Un libre penseur dans la confrérie

Le petit frère de Hassan al-Banna, fondateur des Frères musulmans, fut un peu le mouton noir de la famille. Gamal al-Banna (1920-2013) a été théologien et jurisconsulte, mais surtout syndicaliste, engagé très jeune dans la lutte ouvrière et les idées marxistes en Egypte. Toute sa vie, cet érudit inclassable est resté à l’écart de la Confrérie des Frères musulmans, si l’on en croit une interview donnée par Tariq Ramadan – qui n’est autre que son petit-neveu – sur le site SaphirNews.com. Penseur libre et sans reproche, Gamal al-Banna estimait que les Frères s’étaient «embourgeoisés» en s’éloignant de ses idéaux égalitaires à l’origine du mouvement.

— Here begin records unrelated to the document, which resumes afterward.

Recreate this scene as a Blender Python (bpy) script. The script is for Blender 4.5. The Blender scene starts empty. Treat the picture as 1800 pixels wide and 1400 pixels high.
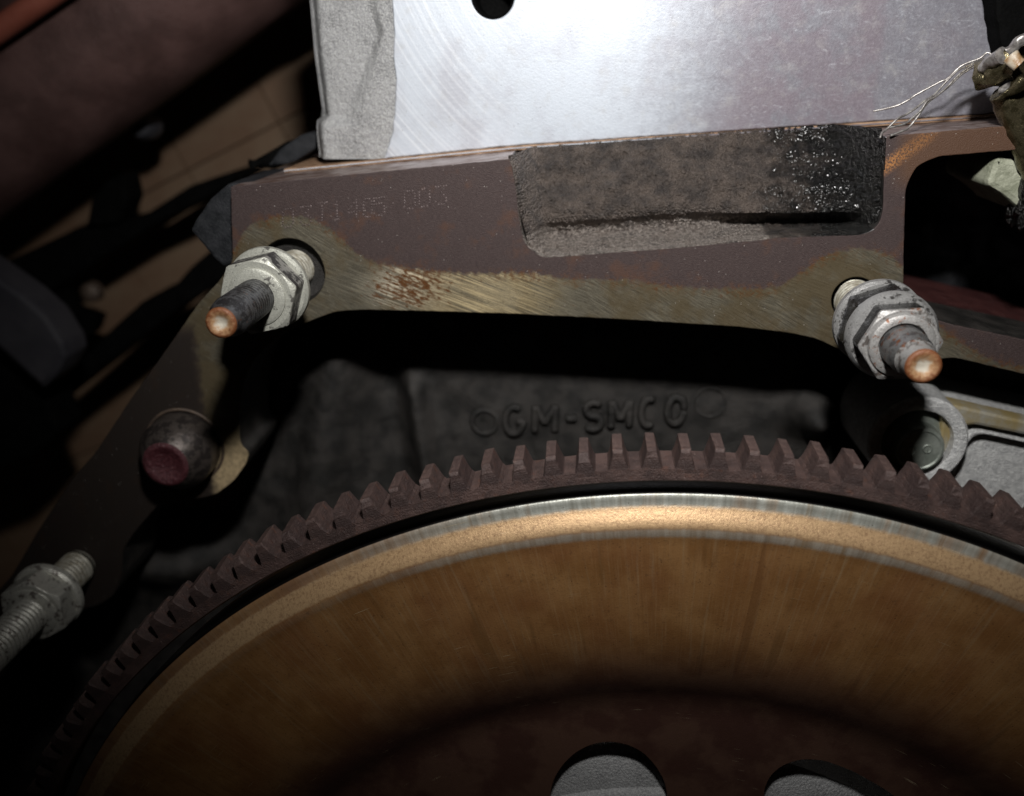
import bpy, bmesh, math, random
from mathutils import Vector, Matrix, geometry, noise
random.seed(7)
scn = bpy.context.scene
COL = scn.collection
MM = 0.001
# ------------------------------------------------------------------ camera
# the machined rear face of the engine block is the plane Y = 0 (mm here, metres in the scene);
# the camera hangs 224 mm in front of it and looks slightly down and to the left of square-on
F, W0, H0, VPX, VPY, DIST = 1600.0, 1800.0, 1400.0, 1045.0, 90.0, 224.0
_N = Vector((VPX - W0/2, H0/2 - VPY, F)).normalized()
_X = (Vector((1, 0, 0)) - _N[0]*_N).normalized()
_Z = -_X.cross(_N)
if _Z[1] < 0: _Z = -_Z
# rows: world axes expressed in camera (right, up, forward) coordinates
def cam2world(v):
    v = Vector(v); return Vector((v.dot(_X), v.dot(_N), v.dot(_Z)))
CAM = Vector((0, -DIST, 0))
cd = bpy.data.cameras.new('camera'); cam = bpy.data.objects.new('camera', cd); COL.objects.link(cam)
r_, u_, f_ = cam2world((1,0,0)), cam2world((0,1,0)), cam2world((0,0,1))
M = Matrix(((r_.x, u_.x, -f_.x, 0), (r_.y, u_.y, -f_.y, CAM.y*MM), (r_.z, u_.z, -f_.z, 0), (0,0,0,1)))
cam.matrix_world = M
cd.sensor_width = 22.3; cd.lens = 22.3*F/W0
cd.clip_start = 0.01; cd.clip_end = 10
cd.dof.use_dof = True; cd.dof.focus_distance = 0.205; cd.dof.aperture_fstop = 5.8; cd.dof.aperture_blades = 7
scn.camera = cam
def P(px, py, Y=0.0):
    """point (mm) seen at photo pixel px,py on the plane Y"""
    d = cam2world((px - W0/2, H0/2 - py, F))
    return CAM + d*((Y + DIST)/d.y)
# ------------------------------------------------------------------ light: the camera's own flash, above the lens
w = bpy.data.worlds.new('World'); scn.world = w; w.use_nodes = True
w.node_tree.nodes['Background'].inputs[0].default_value = (0.9, 0.85, 0.8, 1)
w.node_tree.nodes['Background'].inputs[1].default_value = 0.0015
ld = bpy.data.lights.new('camera_flash', 'SPOT'); lo = bpy.data.objects.new('camera_flash', ld); COL.objects.link(lo)
LPOS = CAM + cam2world((8, 104, -10))
lo.location = LPOS*MM
aim = P(1140, 110, 20)
lo.rotation_euler = (aim - LPOS).to_track_quat('-Z', 'Y').to_euler()
ld.energy = 4.2; ld.spot_size = math.radians(93); ld.spot_blend = 1.0; ld.shadow_soft_size = 0.009
ld.color = (1.0, 0.985, 0.96)
scn.view_settings.view_transform = 'Standard'; scn.view_settings.look = 'None'
scn.view_settings.exposure = 0; scn.view_settings.gamma = 1
scn.cycles.max_bounces = 6
# ------------------------------------------------------------------ ring gear circle (least-squares through its inner edge)
RY = -56.0
CX, CZ, RI = 24.5, -258.0, 173.6
def _fit():
    import itertools
    pts = [P(x, y, RY) for x, y in [(1300,851),(1439,862),(1550,887),(1661,919),(1800,965),(700,918),(880,880),(1025,858),(1169,849),(1350,852),(450,1027),(350,1092),(250,1172),(160,1280),(107,1387)]]
    # linear least squares circle
    A = [[0.0]*4 for _ in range(3)]
    for p in pts:
        r = (2*p.x, 2*p.z, 1.0); b = p.x*p.x + p.z*p.z
        for i in range(3):
            for j in range(3): A[i][j] += r[i]*r[j]
            A[i][3] += r[i]*b
    m = Matrix([a[:3] for a in A]); s = m.inverted() @ Vector([a[3] for a in A])
    return s.x, s.y, math.sqrt(s.z + s.x**2 + s.y**2)
CX, CZ, RI = _fit()
print('ring fit', CX, CZ, RI)
RP = RI - 3.9
# ------------------------------------------------------------------ material helpers
class NT:
    def __init__(s, name):
        s.m = bpy.data.materials.new(name); s.m.use_nodes = True
        s.t = s.m.node_tree; s.b = s.t.nodes['Principled BSDF']
        tc = s.t.nodes.new('ShaderNodeTexCoord'); s.co = s.vm('SCALE', tc.outputs['Object'], sc=1000.0)
    def n(s, typ, **k):
        x = s.t.nodes.new(typ)
        for a, v in k.items(): setattr(x, a, v)
        return x
    def inp(s, sock, v):
        if v is None: return
        if isinstance(v, bpy.types.NodeSocket): s.t.links.new(v, sock)
        elif isinstance(v, (tuple, list)) and len(v) == 3 and sock.type == 'RGBA': sock.default_value = (*v, 1)
        else: sock.default_value = v
    def vm(s, op, a, b=None, sc=None):
        x = s.n('ShaderNodeVectorMath', operation=op); s.inp(x.inputs[0], a)
        if b is not None: s.inp(x.inputs[1], b)
        if sc is not None: x.inputs['Scale'].default_value = sc
        return x.outputs[0]
    def ma(s, op, a, b=0.5, c=None, clamp=False):
        x = s.n('ShaderNodeMath', operation=op, use_clamp=clamp); s.inp(x.inputs[0], a); s.inp(x.inputs[1], b)
        if c is not None: s.inp(x.inputs[2], c)
        return x.outputs[0]
    def xyz(s, v=None):
        x = s.n('ShaderNodeSeparateXYZ'); s.inp(x.inputs[0], v or s.co); return x.outputs
    def comb(s, a, b, c):
        x = s.n('ShaderNodeCombineXYZ')
        for i, v in enumerate((a, b, c)): s.inp(x.inputs[i], v)
        return x.outputs[0]
    def noise(s, scale=1, det=4, rough=0.55, co=None, dist=0, off=None):
        x = s.n('ShaderNodeTexNoise'); c = co or s.co
        if off: c = s.vm('ADD', c, off)
        s.inp(x.inputs['Vector'], c); x.inputs['Scale'].default_value = scale
        x.inputs['Detail'].default_value = det; x.inputs['Roughness'].default_value = rough
        x.inputs['Distortion'].default_value = dist
        return x.outputs['Fac']
    def vor(s, scale=1, co=None, feature='F1', rnd=1):
        x = s.n('ShaderNodeTexVoronoi', feature=feature); s.inp(x.inputs['Vector'], co or s.co)
        x.inputs['Scale'].default_value = scale; x.inputs['Randomness'].default_value = rnd
        return x.outputs['Distance']
    def stretch(s, v, rot=(0,0,0), co=None):
        x = s.n('ShaderNodeMapping', vector_type='TEXTURE'); s.inp(x.inputs[0], co or s.co)
        x.inputs['Rotation'].default_value = tuple(-q for q in rot); x.inputs['Scale'].default_value = tuple(1/q for q in v)
        return x.outputs[0]
    def ramp(s, f, stops):
        x = s.n('ShaderNodeValToRGB'); s.inp(x.inputs[0], f); cr = x.color_ramp
        while len(cr.elements) < len(stops): cr.elements.new(0.5)
        for e, (p, c) in zip(cr.elements, stops):
            e.position = p; e.color = (*c, 1) if isinstance(c, tuple) else (c, c, c, 1)
        return x.outputs[0]
    def rng(s, f, a, b, c=0.0, d=1.0, smooth=True):
        x = s.n('ShaderNodeMapRange', clamp=True); 
        if smooth: x.interpolation_type = 'SMOOTHSTEP'
        s.inp(x.inputs[0], f)
        for i, v in enumerate((a, b, c, d)): s.inp(x.inputs[i+1], v)
        return x.outputs[0]
    def mix(s, f, a, b, mode='MIX'):
        x = s.n('ShaderNodeMix', data_type='RGBA', blend_type=mode); s.inp(x.inputs[0], f)
        s.inp(x.inputs[6], a); s.inp(x.inputs[7], b); return x.outputs[2]
    def mixf(s, f, a, b):
        x = s.n('ShaderNodeMix', data_type='FLOAT'); s.inp(x.inputs[0], f)
        s.inp(x.inputs[2], a); s.inp(x.inputs[3], b); return x.outputs[0]
    def fcurve(s, v, pts):
        x = s.n('ShaderNodeFloatCurve'); s.inp(x.inputs[1], v); c = x.mapping.curves[0]
        pts = sorted(pts)
        while len(c.points) < len(pts): c.points.new(0.5, 0.5)
        for q, (a, b) in zip(c.points, pts): q.location = (a, b); q.handle_type = 'AUTO'
        x.mapping.extend = 'HORIZONTAL'; x.mapping.update()
        return x.outputs[0]
    def bump(s, h, dist, strength=1.0, nrm=None):
        x = s.n('ShaderNodeBump'); s.inp(x.inputs['Height'], h); x.inputs['Distance'].default_value = dist*MM
        x.inputs['Strength'].default_value = strength
        if nrm: s.inp(x.inputs['Normal'], nrm)
        return x.outputs[0]
    def out(s, color, rough, metal=0.0, normal=None, spec=0.5, coat=None, coat_r=0.1):
        s.inp(s.b.inputs['Base Color'], color); s.inp(s.b.inputs['Roughness'], rough)
        s.inp(s.b.inputs['Metallic'], metal); s.inp(s.b.inputs['Normal'], normal)
        s.b.inputs['Specular IOR Level'].default_value = spec
        if coat is not None:
            s.inp(s.b.inputs['Coat Weight'], coat); s.b.inputs['Coat Roughness'].default_value = coat_r
        return s.m
def simple(name, c1, c2, scale=0.4, rough=(0.4, 0.7), metal=0.0, bump=0.15, bscale=2.0, specks=0.0, coat=None, spec=0.5):
    s = NT(name); n1 = s.noise(scale, 6, 0.6); n2 = s.noise(bscale, 5, 0.65)
    col = s.mix(s.rng(n1, 0.35, 0.65), c1, c2)
    if specks:
        v = s.vor(1.6); sp = s.rng(v, 0.06, 0.12, specks, 0.0)
        col = s.mix(sp, col, (0.6, 0.58, 0.55))
    return s.out(col, s.rng(n2, 0.3, 0.7, rough[0], rough[1]), metal, s.bump(n2, bump), spec, coat)
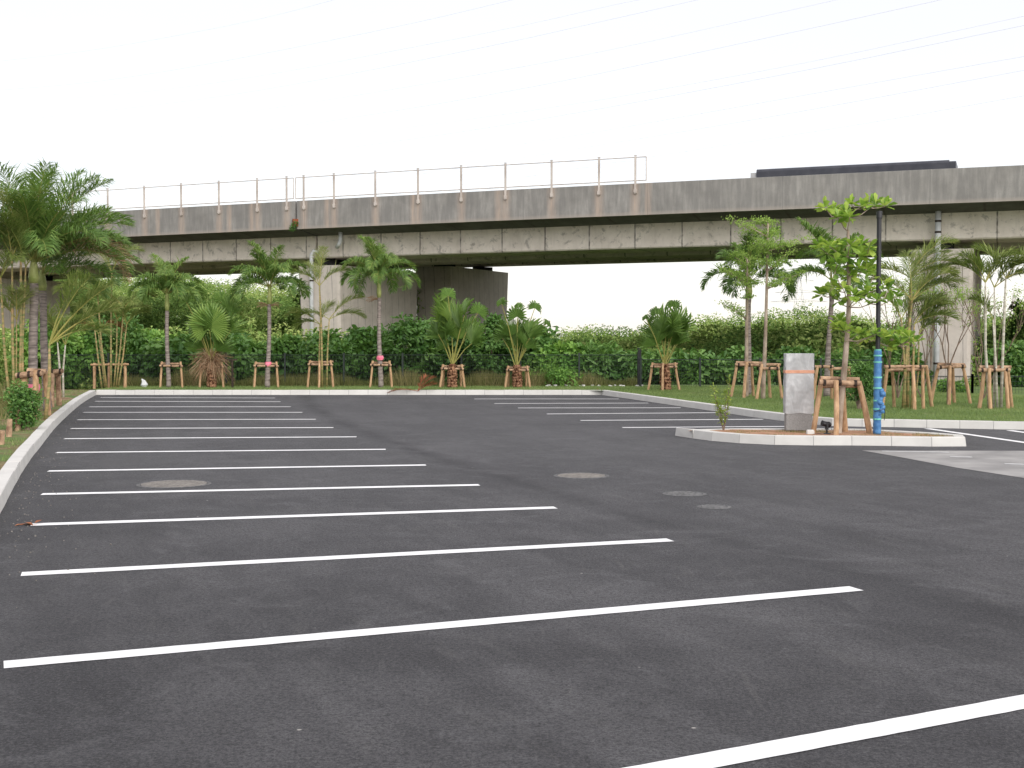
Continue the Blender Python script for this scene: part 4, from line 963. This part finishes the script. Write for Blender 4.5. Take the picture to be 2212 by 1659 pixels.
tiered(1648, 33.2, 1659, [(320,170),(345,200),(390,240),(440,290),(450,180),(470,175),(550,190),(500,250),(530,240),(560,260),(470,300),(530,330),(620,330),(590,290),(700,320),(770,290),(660,370),(520,420),(480,380),(640,430),(600,500),(700,520),(740,500),(560,560),(600,440),(460,440),(650,560),(440,350)], 'taller slender tree with feathery tiers, inside the right frame of the pair', 480)
tiered(1612, 34.4, 1614, [(230,460),(260,490),(300,500),(340,500),(380,540),(300,390),(350,380),(420,410),(400,460),(330,440),(440,500),(420,570),(250,690),(290,710),(340,730),(420,650),(370,560),(460,560)], 'shorter slender tree with spreading twigs, inside the left frame of the pair', 560)
# bare twiggy shrub
def twigs(name, px, Y, z0py, label, cat, levels, spread, seed, leafy=None, r=.02, topy=600, grp=None, w0=60):
    b = gp(px, Y); root = empty(name, b, label, cat, grp); q = random.Random(seed); mb = MB(); tips = []
    def grow(p, d, L, r, k):
        e = p+d*L; mid = p.lerp(e,.5)+Vector((q.uniform(-.04,.04),q.uniform(-.04,.04),0))*L; mb.tube([p,mid,e], [r,r*.85,r*.7], 5); 
        if k == 0: tips.append(e); return
        for _ in range(q.choice([2,2,3])):
            nd = (d+Vector((q.uniform(-spread,spread),q.uniform(-spread,spread),q.uniform(-.1,.35)))).normalized(); grow(e, nd, L*q.uniform(.6,.9), r*.68, k-1)
        if k > 1 and q.random() < .5: tips.append(e)
    base = AT(px, z0py, Y)-b
    for a in (-.5,.05,.55): grow(Vector((0,0,-.02)) if z0py > 830 else base, Vector((a*.6,q.uniform(-.3,.3),1)).normalized(), levels[1], r, levels[0])
    if z0py <= 830: mb.tube([Vector((0,0,-.03)), base*.5, base], [r*1.3,r*1.15,r], 7)
    mb.build('branch', M['twig'], root)
    if leafy:
        lv = MB()
        for e in tips: blobs(lv, [list(e)], [leafy[0]], leafy[1], leafy[2], leafy[2]*.5, .5+q.uniform(-.2,.2), flat=.9, inner=1)
        lv.build('crown', M[leafy[3]], root)
twigs('bare_shrub', 2048, 30.6, 800, 'leafless twiggy shrub before the brown right pier', 'shrub', (4,.62), .5, 4)
twigs('thin_tree', 1940, 33.5, 835, 'thin twiggy sapling with sparse leaves just right of the black pole', 'tree', (4,.95), .32, 8, (.22,14,.06,'leaf_olive'), .022, grp='sparse twiggy trees')
twigs('thin_tree', 1992, 33.8, 835, 'sparse twiggy sapling behind the windswept cane palm', 'tree', (4,.9), .35, 15, (.2,10,.055,'leaf_olive'), .022, grp='sparse twiggy trees')
twigs('thin_tree', 2125, 33.0, 835, 'small leafy sapling between the right pier and the pale canes', 'tree', (4,.85), .4, 21, (.22,16,.06,'leaf_olive'), .02, grp='sparse twiggy trees')
# sapling on the island
b = G(1563, 930, ZL); root = empty('sapling', b, 'small yellow green two stemmed sapling on the left end of the island', 'sapling'); mb = MB(); lv = MB()
for (tx, ty, m1, m2) in ((1541,836,1553,880),(1576,818,1570,880),(1569,850,1566,890),(1548,868,1557,895)):
    pts = [Vector((0,0,-.02)), AT(m2 if False else m1, 895, b.y)-b, AT((m1+tx)/2, (895+ty)/2, b.y)-b, AT(tx, ty, b.y)-b]; mb.tube(pts, [.010,.008,.006,.003], 5)
    P = []
    for k in np.linspace(.18, 1, 16):
        f = k*(len(pts)-1); i = min(int(f), len(pts)-2); P.append(list(pts[i].lerp(pts[i+1], f-i)))
    for c in P: whorl(lv, c, 5, .075, .028, .55)
mb.build('stem', M['twig'], root); lv.build('foliage', M['leaf_sap'], root)
# shrubs: rounded leafy masses
def shrub(name, x, Y, top_py, w_px, label, mat='leaf_shrub', cat='shrub', group=None, n=46, per=120, L=.20, W=.12, base=.45, depth=1.0, z0=None, trunk=True, hfrac=1.0):
    z0 = gz(0, Y) if z0 is None else z0; b = AT(x, 800, Y); b.z = z0
    H = AT(x, top_py, Y).z-z0; rx = w_px*Y/F/2; ry = rx*depth
    root = empty(name, b, label, cat, group); lv = MB(); C = []; rad = []; T = []
    for _ in range(n):
        u = Vector((R.gauss(0,1), R.gauss(0,1), R.gauss(0,1))).normalized(); k = R.uniform(.55,.95)
        hh = H*hfrac; c = Vector((u.x*rx*k*.85, u.y*ry*k*.85-(0), H-hh/2+u.z*hh*.5*k*.88))
        C.append(list(c)); rad.append(R.uniform(.2,.36)*max(.6, min(1.3, rx/1.2))); T.append(base+R.uniform(-.28,.28)+.06*u.z)
    blobs(lv, C, np.array(rad), per, L, W, np.array(T)); lv.build('foliage', M[mat], root)
    if trunk:
        mb = MB()
        for i in range(5):
            c = Vector(R.choice(C)); mb.tube([Vector((R.uniform(-.1,.1),R.uniform(-.1,.1),-.1)), Vector((c.x*.4,c.y*.4,c.z*.5)), c], [.05,.035,.015], 6)
        mb.build('stem', M['twig'], root)
    return root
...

En Occident, on connaît généralement de lui ses positions très progressistes sur l’interprétation de l’islam: «Le Coran ne dit pas que la femme doit porter le voile, seulement qu’elle doit cacher sa poitrine.» Il critiquait aussi le recours systématique aux hadiths, ces propos attribués au prophète Mahomet: «On ne peut pas se fonder là-dessus pour répondre aux préoccupations d’aujourd’hui; ce ne sont là que des paroles rapportées, dont l’authenticité est souvent contestée et dont la signification est indissociable du contexte historique dans lequel elles ont été écrites au fil des siècles […] [et dont certaines] ont été fabriquées pour servir des intérêts religieux et politiques.» Il prônait aussi une séparation claire entre l’Etat et la religion, ce qui lui a valu, aux dires de Tariq Ramadan, de belles polémiques, chez les Frères comme à l’Université al-Azhar.